Sunday, March 1, 2009

Wedington woodcock on radar for March 15


American Woodcock field trip Sunday March 15. Sponsored by Northwest
Arkansas Audubon Society.

The 450-acre Wedington Small Game Area is on the northwest
corner of the Wedington Unit of the Ozark-St. Francis NF, approx. 16
miles west of Fayetteville & approx. 4 miles east of Siloam Springs.
The 15,000-acre Wedington Unit is designated as an Urban Forest. We
will listen for & hopefully observe woodcocks in the small game area.

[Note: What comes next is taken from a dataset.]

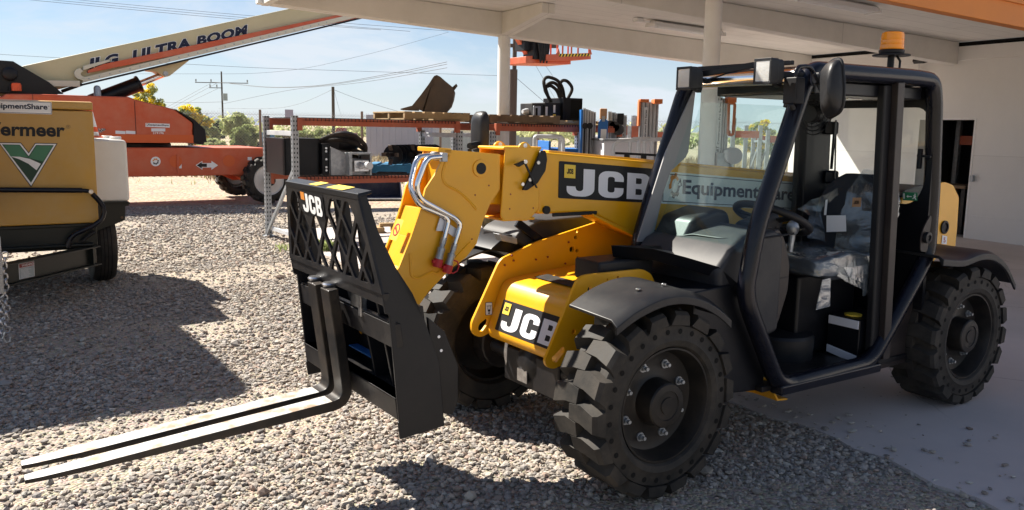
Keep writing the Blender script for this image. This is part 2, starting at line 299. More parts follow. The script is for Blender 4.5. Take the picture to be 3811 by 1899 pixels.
# ------------------------------------------------------------------ telehandler (x runs rearward, y away from the viewer's side)
TF = Frame((.643046, 3.26644), 33.9437)
tele = TF.empty('telehandler', 'yellow and black telehandler with pallet forks and an open cab, parked beside the canopy', 'telehandler')
J_OUT = [(.16, .30), (.16, .30)]
def jcb_letters():
    """three heavy letters in a 0..1 by 0..1 field"""
    o = []
    J = [(.20, .97), (.325, .97), (.325, .30)]+arc(.19, .30, .135, .27, 0, -90, 6)+[(.12, .03)]+arc(.12, .24, .10, .21, 270, 180, 5)+[(.02, .36), (.115, .36), (.115, .33)]+arc(.16, .30, .04, .09, 180, 360, 6)
    o.append(J)
    Cc = [(.66, .62), (.66, .72)]+arc(.55, .72, .11, .24, 0, 90, 5)+[(.48, .96)]+arc(.48, .72, .11, .24, 90, 180, 5)+[(.37, .28)]+arc(.48, .28, .11, .24, 180, 270, 5)+[(.55, .04)]+arc(.55, .28, .11, .24, 270, 360, 5)+[(.66, .40), (.555, .40), (.555, .33)]+arc(.525, .30, .03, .07, 0, -90, 3)+[(.505, .23)]+arc(.505, .30, .03, .07, 270, 180, 3)+[(.475, .70)]+arc(.505, .70, .03, .07, 180, 90, 3)+[(.525, .77)]+arc(.525, .70, .03, .07, 90, 0, 3)+[(.555, .62)]
    o.append(Cc)
    B = [(.70, .04), (.90, .04)]+arc(.90, .26, .085, .22, -90, 45, 6)+[(.945, .50)]+arc(.89, .74, .085, .22, -30, 90, 6)+[(.70, .96)]
    o.append(B); o.append([(.805, .20), (.865, .20), (.88, .23), (.88, .38), (.865, .41), (.805, .41)]); o.append([(.805, .59), (.86, .59), (.875, .62), (.875, .76), (.86, .79), (.805, .79)])
    return o
def jcb_decal(parent, quad, x0=.06, x1=.98, edge=True):
    b = on_quad(flat_mesh([rrect(0, 1, 0, 1, .03)]), quad, 'logo_decal', M['ink'], parent, .002)
    on_quad(flat_mesh(jcb_letters()), sub_quad(quad, x0, x1, .05, .86), 'lettering', M['decalwhite'], b, .004, box=((0, 0), (1, 1)))
    q = sub_quad(quad, .05, .16, .56, .92)
    on_quad(flat_mesh(RECT), q, 'logo_square', M['sticker_y'], b, .0055)
    on_quad(flat_mesh(jcb_letters()), sub_quad(q, .2, .8, .3, .72), 'small_lettering', M['ink'], b, .007, box=((0, 0), (1, 1)))
    return b
def tyre_mb(Rr, w, rin, nl, holes=28):
    t = MB(); k = Rr/.39; s = w/.27
    pr = [(rin, .022), (rin+.012, .003), (rin+.035*k, -.004), (rin+.055*k, .004), (.330*k, .006), (.348*k, .028), (.352*k, .135), (.348*k, .242), (.330*k, .264), (rin+.03, .272), (rin+.012, .267), (rin, .248)]
    pr = [(a, b*s) for a, b in pr]; pr.append(pr[0]); n = 72; rings = []
    for r, h in pr: rings.append([(r*math.sin(2*math.pi*i/n), h, r*math.cos(2*math.pi*i/n)) for i in range(n)])
    t.loft(rings, True, False)
    lug = [(-.043, -.004), (.031, -.004), (.054, .088), (.044, .156), (-.018, .156), (-.022, .088)]
    for i in range(nl):
        for side in (0, 1):
            a0 = 2*math.pi*(i+.5*side)/nl; rg = []
            for rr, gx in ((.337, 1.62), (.376, 1.08), (.390, .97)):
                ring = []
                for (q, h) in lug:
                    q = (q-.004)*gx+.004; h2 = h if h > 0 else (-.004 if rr < .38 else .012)
                    if h > .14: h2 = h+(.004 if rr < .36 else 0)
                    hh = (h2 if side == 0 else .27-h2)*s; a = a0+q/.39
                    ring.append((rr*k*math.sin(a), hh, rr*k*math.cos(a)))
                rg.append(ring)
            t.loft(rg)
    t.mi = 1
    for i in range(holes):
        a = 2*math.pi*i/holes; c = (.308*k*math.sin(a), 0, .308*k*math.cos(a))
        for y, dy in ((.0035, -.001),) : t.cyl((c[0], y, c[2]), (c[0], y+dy, c[2]), .0115*k, 10)
    return t
def make_wheel(parent):
    rm = MB(); n = 56
    rm.lathe([(.093, .020), (.093, .014), (.088, .008), (.062, .006), (.060, .010), (.036, .010), (.034, .005), (.001, .005)], (0, 0, 0), 'y', 32)
    rm2 = MB(); pr = [(.239, .03), (.239, .012), (.231, .012), (.224, .03), (.217, .07), (.208, .092), (.19, .098), (.112, .100), (.098, .092), (.093, .018), (.06, .018), (.06, .15), (.20, .15), (.225, .24), (.239, .24)]
    rm2.loft([[(r*math.sin(2*math.pi*i/n), h, r*math.cos(2*math.pi*i/n)) for i in range(n)] for r, h in pr+[pr[0]]], True, False)
    wl = rm2.build('wheel', M['rim'], parent)
    tyre_mb(.39, .27, .238, 18).build('tyre', [M['rubber'], M['hole']], wl, .010)
    hc = rm.build('hub_cap', M['rim'], wl); 
    for i in range(8):
        a = 2*math.pi*(i+.3)/8; x, z = .158*math.sin(a), .158*math.cos(a); nut = MB()
        nut.cyl((x, .099, z), (x, .080, z), .0135, 6); nut.cyl((x, .099, z), (x, .093, z), .019, 14); nut.cyl((x, .082, z), (x, .066, z), .008, 8)
        nut.build('lug_nut', M['galv'], wl)
    return wl
wheel0 = make_wheel(tele); wheel0.location = (0, 0, .39); wheel0.rotation_euler = (0, R(9), 0)
for (x, y, a, sp) in ((2.3032, 0, 0, 37), (0, 1.56, 180, 20), (2.3032, 1.56, 180, 5)):
    c = copy_tree(wheel0, tele); c.location = (x, y, .39); c.rotation_euler = (0, R(sp), R(a))
def T(key, pts, Y): return TF.xz(key, pts, Y)
def plate(name, outs, Y, th, mt, parent=tele, bevel=.003):
    me = flat_mesh(outs, th/2); n = len(me.vertices); a = np.zeros(n*3); me.vertices.foreach_get('co', a); a = a.reshape(-1, 3)
    b = np.stack([a[:, 0], Y+a[:, 2], a[:, 1]], 1); me.vertices.foreach_set('co', b.ravel()); me.flip_normals(); me.materials.append(mt); me.update()
    return link(name, me, parent, bevel)
def disc(parent, name, mt, p, r, ax=(0, -1, 0), th=.006, n=14):
    b = MB(); q = Vector(p)+Vector(ax)*th; b.cyl(p, q, r, n); return b.build(name, mt, parent, .001)
# chassis plates, front apron
RP = [(-.293, .512), (-.285, .488), (-.262, .472), (-.236, .470), (-.18, .487), (-.05, .42), (.55, .42), (.55, .62), (.33, .79), (.30, .84), (.245, .866), (-.075, .866), (-.115, .858), (-.135, .835)]
slot = fil2(T('k', [(1172, 925), (1185, 955), (1212, 958), (1272, 880), (1278, 845), (1262, 832)], .46), .008)
hole = lambda x, z, r: [(x+r*math.cos(t*math.pi/5), z+r*math.sin(t*math.pi/5)) for t in range(10)]
rp = plate('chassis_plate', [fil2(RP, .02), slot, hole(-.06, .80, .012), hole(-.14, .62, .013), hole(.10, .84, .006), hole(.04, .835, .005)], .46, .016, M['yellow'])
LP = [(-.270, .545), (-.270, .505), (-.250, .476), (-.212, .465), (-.112, .503), (-.06, .42), (1.3, .42), (2.6, .5), (2.6, .86), (1.2, 1.03), (.80, 1.025), (.497, 1.003), (.112, .921), (-.033, .873), (-.095, .853), (-.118, .83)]
slot = fil2(T('k', [(590, 685), (600, 712), (625, 712), (668, 650), (672, 615), (655, 608), (600, 655)], 1.1), .008)
hs = [hole(a, b, r) for (a, b), r in zip(T('n1', [(1845, 475), (1908, 490), (1905, 255), (1890, 333), (1918, 575)], 1.1), (.016, .011, .010, .011, .010))]
lp = plate('chassis_plate', [fil2(LP, .02), slot]+hs, 1.1, .016, M['yellow'])
for q in T('n1', [(1137, 550), (1157, 610), (1053, 665), (1425, 597), (1565, 566), (1815, 390), (1775, 645), (1495, 782)], 1.09): disc(lp, 'bolt_hole', M['dred'], (q[0], 1.0905, q[1]), .005)
AP = fil2([(-.185, .495), (-.125, .665), (-.115, .70), (-.085, .742), (-.03, .755), (.5, .80), (.5, .45), (-.16, .455)], .03, 5)
ap = MB().prism(AP, 'y', .47, 1.09).build('front_apron', M['yellow'], tele, .006)
P0 = lambda Y, z: (-.185+(z-.495)*.06/.17, Y, z)
jcb_decal(ap, [P0(1.025, .515), P0(.525, .515), P0(.525, .66), P0(1.025, .66)])
grip = MB(); grip.prism([(.02, .765), (.10, .772), (.10, .774), (.02, .767)], 'y', .52, .98); grip.build('grip_strip', M['rubber'], ap)
cap_ = MB(); cap_.lathe([(.11, 0), (.11, .012), (.10, .016), (.0, .016)], (.26, .62, .782), 'z', 28); cp = cap_.build('round_cover', M['yellow'], ap)
MB().box(.22, .33, .60, .70, .7985, .8005).build('grip_pad', M['ink'], cp)
for a in range(6): disc(cp, 'bolt', M['steel'], (.26+.095*math.cos(a), .62+.095*math.sin(a), .797), .006, (0, 0, 1))
# little lifting-point sticker on the far plate
sq = T('k', [(648, 480), (703, 478), (703, 580), (648, 585)], 1.1); Y = 1.092
stk = [(sq[3][0], Y, sq[3][1]), (sq[2][0], Y, sq[2][1]), (sq[1][0], Y, sq[1][1]), (sq[0][0], Y, sq[0][1])]
s_ = on_quad(flat_mesh([rrect(0, 1, 0, 1, .12)]), stk, 'lifting_sticker', M['ink'], lp, .001)
on_quad(flat_mesh([rrect(.06, .94, .04, .96, .1)]), stk, 'sticker_face', M['white'], s_, .002, box=((0, 0), (1, 1)))
on_quad(flat_mesh([[(.15, .74), (.85, .74), (.85, .70), (.15, .70)], [(.30, .70), (.36, .70), (.36, .45), (.30, .45)], [(.64, .70), (.70, .70), (.70, .45), (.64, .45)], arc(.5, .45, .2, .2, 180, 360, 8), [(.40, .22), (.60, .22), (.66, .12), (.34, .12)]]), stk, 'sticker_symbol', M['ink'], s_, .003, box=((0, 0), (1, 1)))
# front axle, transmission, belly
ax = MB(); ax.cyl((0, .2, .39), (0, 1.36, .39), .075, 20); ax.ball((0, .80, .39), .16, 16, (1, 1.1, 1)); ax.box(-.14, .16, .55, 1.0, .27, .44)
ax.cyl((-.10, .42, .40), (-.10, 1.15, .40), .032); ax.cyl((0, .26, .39), (0, .36, .39), .14, 20); ax.cyl((0, 1.2, .39), (0, 1.30, .39), .14, 20)
axm = ax.build('front_axle', M['worn'], tele, .012)
MB().box(-.155, -.15, .78, .86, .30, .36).build('data_plate', M['steel'], axm)
MB().tube(fillet([(-.13, .98, .50), (-.14, .985, .40), (-.12, .98, .30)], .02), .012).build('grease_hose', M['steel'], axm)
ra = MB(); ra.cyl((2.303, .2, .39), (2.303, 1.36, .39), .08, 20); ra.ball((2.303, .80, .39), .16, 14); ra.cyl((2.303, .26, .39), (2.303, .36, .39), .14, 20); ra.build('rear_axle', M['worn'], tele, .01)
bl = MB(); bl.box(.25, 2.55, .55, 1.05, .30, .62); bl.build('belly_frame', M['worn'], tele, .02)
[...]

From the intersection of HWY 412 and Interstate 540 in Springdale, go
west approx. 13.2 miles on HWY 412. Note that Kincheloe Road bisects
412, with turns north AND south. If you are driving from Springdale,
you will first pass Kincheloe Rd on your north at approx. 12.6-12.7
miles; don't turn. Keep going another 0.5 miles and turn left SOUTH
onto Kincheloe Road and travel WEST for approx. 1.3 miles to Forest
Service road 1754 (on the right). We will meet at this intersection
(Kincheloe and FS 1754) promptly at 5:30 PM. (if you arrive late,
drive 1754 & find us ? we will be less than a mile away on the road).
Bring a chair, since we will sit and wait for the woodcock displays to
begin near and shortly after sunset. LOTS of other birds are in the
area to enjoy during the wait. Mosquitoes could be out & about if the
weather is warm. Sunset is 7:25 PM.

View Larger Map
Overall, this should be a fairly easy trip for most folks, including
those with walking impairments. The woodcock displays should be
viewable/audible from where we park. Maps: if you use Google Earth,
type Kincheloe Road Siloam Springs, AR into the search. This will
produce a map of this area. There is also a map of the Wedington Unit
at:
http://www.agfc.com/!userfiles/pdfs/wma_lake_maps/Wedington%20WMA%20Map.pdf

JOSEPH C. NEAL in Fayetteville, Arkansas.

Joe Neal visits Woolsey Wet Prairie after prescribed burn and snowfall to find birds active on March 1, 2009

I was out at Woolsey Wet Prairie in Fayetteville this morning, for
about as long as I could take it: temps in 20s, north wind, water
iced-over, and a thin crust of snow. Woolsey was prescribe burned on
February 20, so a lot of the tall grasses are short and black. But
there are many places too wet for fire to be effective, and vegetation
remained there. First thing I noticed -- more meadowlarks there than I
had seen before (35-40) -- no doubt, taking advantage of the good
foraging after the burn (I only heard Easterns). Also, maybe 15
Wilson's Snipe. Sedge Wren - 1 -- in sedges not much impacted. Then,
suddenly, an American Bittern lifted up in front of me out of some
dense vegetation between the prairie mounds, tried to go north, then
sort of drifted back low and right over me. Other than a bittern I
once saw & watched in a leisurely fashion while sitting in my car at
Centerton, this was one of the best looks ever. This bird clearly had
both legs and both feet. There were 15-20 Swamp Sparrows, ~10 Song
sparrows, 8 White-crowned Sparrows, and a seemingly endless flock of
Savannah Sparrows, which I counted up to 78.

Now for a couple of landscape comments: Behind Woolsey is NWA's newest
mountain -- it's called Mt Limb & Tree Trunk, child of the ice storm,
growing daily, and being returned to wood fiber by the planet's
biggest wood chipper. The prairie itself never looked more
interesting: with much of the vegetation burned-off, you can clearly
see the height & shape of the prairie mounds and the inter-moundal
playas.

JOSEPH C. NEAL in Fayetteville, Arkansas.